Maciej Maciak i l Emanuel Kalejaiye walczyli o fotel prezydenta Włocławka w ostatnich wyborach samorządowych. 27 września 2018 roku obaj spotkali się w bydgoskim oddziale Telewizji Polskiej, gdyż brali udział w debacie prezydenckiej. Wówczas to, jak ustalił sąd, Maciej Maciak podszedł do kontrkandydata rozmawiającego w sali konferencyjnej z dyrektor oddziału telewizji Anną Raczyńską i po uprzednim uderzeniu go otwartą dłonią w plecy, przez co zdaniem sądu "naruszył jego nietykalność cielesną" powiedział do Emanuela Kaleiaiye "hello, czy jak się tam u was w tej kolonii brytyjskiej mówiło".
Sąd wydał w sprawie wyrok nakazowy, czyli bez przeprowadzania rozprawy i bez udziału stron. Zgodnie z orzeczeniem, Maciej Maciak ma zapłacić 2 tys. zł, grzywny, 2 tys. zł zadośćuczynienia za doznaną krzywdę dla Emanuela Kalejaiye i 200 zł kosztów sądowych.
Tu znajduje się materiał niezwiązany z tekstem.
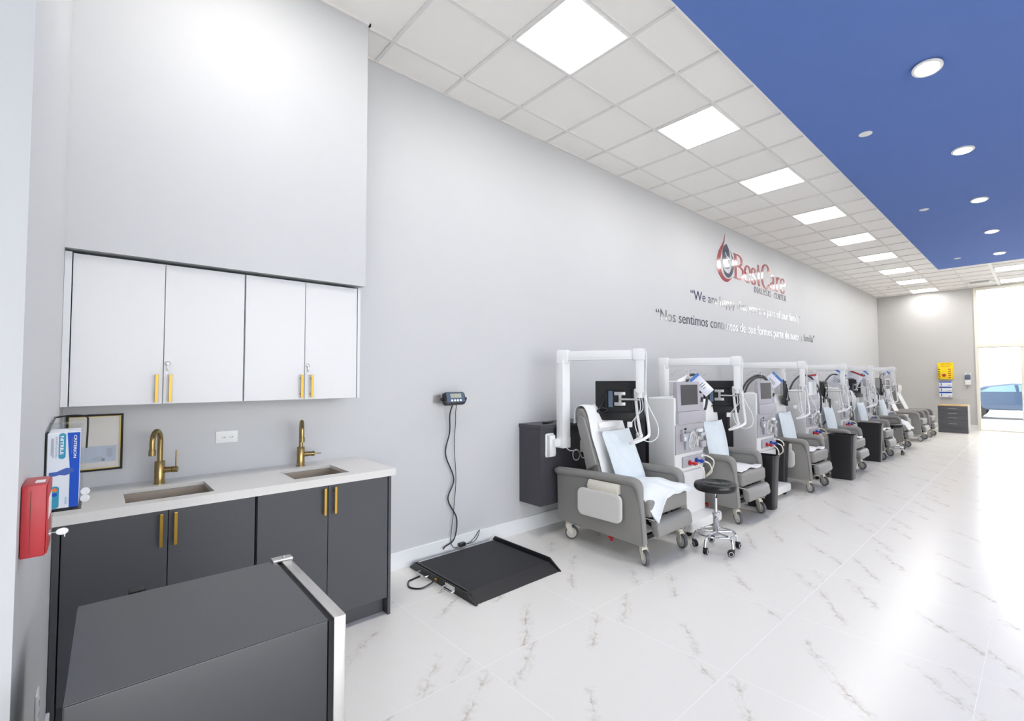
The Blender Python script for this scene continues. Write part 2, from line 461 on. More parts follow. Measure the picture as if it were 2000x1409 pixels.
# ceiling: white grid area, blue dropped panel
struct('ceiling', MB().box(-0.15, XR+0.15, YB-0.15, YE+0.15, ZC+0.012, ZC+0.12), 'ceiling_tile')
GX, GY, G = 0.307, 1.527, 0.6096
BX0, BX1, BY0, BY1 = 1.905, 6.6, -2.0, 13.9
struct('ceiling_blue', MB().box(BX0, BX1, BY0, BY1, ZC-0.012, ZC+0.011), 'blue_paint')
struct('trim_2', MB().box(BX0-0.012, BX0, BY0, BY1+0.012, ZC-0.014, ZC+0.011).box(BX0-0.012, BX1, BY1, BY1+0.012, ZC-0.014, ZC+0.011), 'ceiling_bar_white')
w = 0.012
mb = MB()
i = 0
while GX+i*G < XR:
    x = GX+i*G
    if x < BX0-0.02 or x > BX1+0.02: mb.box(x-w, x+w, YB, YE, ZC, ZC+0.0125)
    else: mb.box(x-w, x+w, BY1+0.012, YE, ZC, ZC+0.0125); mb.box(x-w, x+w, YB, BY0, ZC, ZC+0.0125)
    i += 1
j = -9
while GY+j*G < YE:
    y = GY+j*G
    if y > YB:
        if y > BY1+0.02 or y < BY0-0.02: mb.box(0, XR, y-w, y+w, ZC+0.0005, ZC+0.012)
        else:
            mb.box(0, BX0-0.012, y-w, y+w, ZC+0.0005, ZC+0.012); mb.box(BX1, XR, y-w, y+w, ZC+0.0005, ZC+0.012)
    j += 1
mb.box(0, 0.02, 1.327, YE, ZC-0.002, ZC+0.012); mb.box(0.333, 0.353, -0.113, 1.34, ZC-0.002, ZC+0.012); mb.box(0.0, 0.353, 1.327, 1.345, ZC-0.002, ZC+0.012)
mb.box(0, XR, YE-0.02, YE, ZC-0.002, ZC+0.012)
struct('trim_3', mb, 'ceiling_bar')
struct('trim_4', MB().box(2.72, 2.775, BY1+0.02, YE-0.02, ZC-0.014, ZC+0.012), 'ceiling_bar_white')
# baseboards
BBH = 0.14
struct('baseboard_left', MB().box(0.0, 0.014, 1.41, YE, 0, BBH, bev=0.003, seg=1), 'baseboard_white')
struct('baseboard_wing', MB().box(0.68, 1.955, -0.113, -0.099, 0, BBH, bev=0.003, seg=1), 'baseboard_white')
struct('baseboard_end', MB().box(0.014, WX0-0.02, YE-0.014, YE, 0, BBH, bev=0.003, seg=1), 'baseboard_white')

# storefront at the end wall: bays of a tall lower pane under a transom
bays = 3; bw = (WX1-WX0)/bays
k = 1
for b_ in range(bays):
    x0, x1 = WX0+b_*bw, WX0+(b_+1)*bw
    for (z0, z1, nm) in ((2.30, ZC-0.03, 'transom'), (0.0, 2.30, 'lower')):
        fr = MB(); t = 0.045
        zb = z0 + (0.02 if z0 == 0 else 0.0)
        fr.box(x0, x0+t, YE, YE+0.1, z0, z1); fr.box(x1-t, x1, YE, YE+0.1, z0, z1)
        fr.box(x0+t, x1-t, YE, YE+0.1, z1-t, z1); fr.box(x0+t, x1-t, YE, YE+0.1, z0, z0+(0.03 if z0 == 0 else 0.06))
        o = fr.build('window_%d' % k, 'frame_cream', smooth=False); o['kind'] = 'structure'
        MB().box(x0+t, x1-t, YE+0.05, YE+0.056, z0+0.03, z1-t).build('pane', 'window_glass', o, smooth=False)
        k += 1
struct('trim_5', MB().box(WX0-0.02, WX0+0.02, YE-0.03, YE, 0, ZC-0.02).box(WX0+0.0205, WX1, YE-0.03, YE, ZC-0.06, ZC-0.01).box(WX0+0.0205, WX1, YE-0.03, YE, 2.27, 2.33), 'frame_cream')
for b_ in range(6):
    y0, y1 = -3.5+b_*1.5, -3.5+(b_+1)*1.5; t = 0.04
    fr = MB(); fr.box(XR, XR+0.1, y0, y0+t, 0.1, 3.3); fr.box(XR, XR+0.1, y1-t, y1, 0.1, 3.3); fr.box(XR, XR+0.1, y0+t, y1-t, 3.26, 3.3); fr.box(XR, XR+0.1, y0+t, y1-t, 0.1, 0.14)
    o = fr.build('window_%d' % k, 'frame_cream', smooth=False); o['kind'] = 'structure'; k += 1
    MB().box(XR+0.05, XR+0.056, y0+t, y1-t, 0.14, 3.26).build('pane', 'window_glass', o, smooth=False)
# outdoors
g = MB().box(-40, 60, -40, 80, -0.22, -0.12).build('pavement_outside', 'outside_ground', smooth=False); g['kind'] = 'structure'
b = thing('building_outside', 'pale low building with a grey band seen through the end window', 'building', (0, 40, -0.12))
MB().box(-12, 24, 0, 8, 0, 2.22).build('wall', 'outside_wall', b, smooth=False)
MB().box(-12, 24, -0.1, 8, 2.22, 2.58).build('band', 'outside_band', b, smooth=False)
MB().box(-12, 24, 0, 8, 2.58, 3.9).build('parapet', 'outside_wall', b, smooth=False)
def car():
    c = thing('car', 'dark blue car parked outside the end window', 'car', (3.1, 25.0, -0.12))
    prof = [(-2.3,0.35),(-2.35,0.62),(-2.2,0.92),(-1.7,1.02),(-1.15,1.24),(-0.4,1.35),(0.5,1.33),(1.2,1.12),(2.1,0.95),(2.3,0.7),(2.3,0.35)]
    MB().prism(prof, 'y', -0.85, 0.85, bev=0.08, seg=3).build('body', 'car_paint', c)
    for s in (-1, 1):
        MB().prism([(-1.3,1.02),(-0.98,1.2),(-0.35,1.29),(-0.3,1.03)], 'y', s*0.835, s*0.857).build('side_window', 'car_glass', c, smooth=False)
        MB().prism([(-0.22,1.03),(-0.25,1.29),(0.45,1.27),(0.95,1.06)], 'y', s*0.835, s*0.857).build('side_window', 'car_glass', c, smooth=False)
        for x in (-1.45, 1.45):
            w_ = MB().lathe([(0.2,0),(0.33,0.02),(0.33,0.2),(0.2,0.22)], (x, s*0.75-0.11, 0.33), 'y', 24).build('wheel', 'black_matte', c)
car()

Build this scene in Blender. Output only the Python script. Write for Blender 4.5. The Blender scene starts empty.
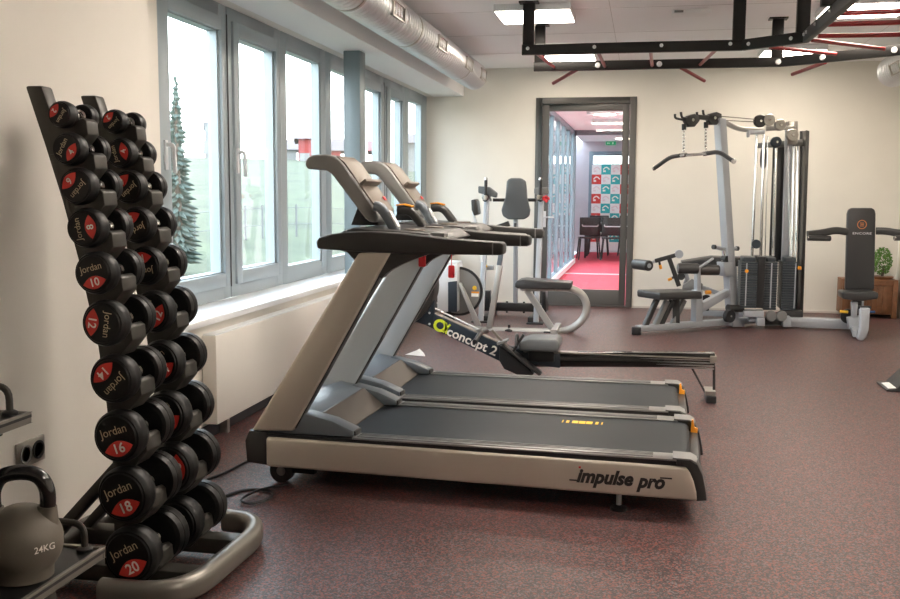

Ale od tego wyroku Maciej Maciak już się odwołał. - To oczywiste, że złożyłem odwołanie, gdy dostaje sie wyrok za neutralne, pozbawione słów powszechnie uznawanych za obraźliwe, powitanie - powiedział Maciej Maciak.
Wniesienie sprzeciwu automatycznie skutkuje utratą mocy wiążącej wyroku nakazowego.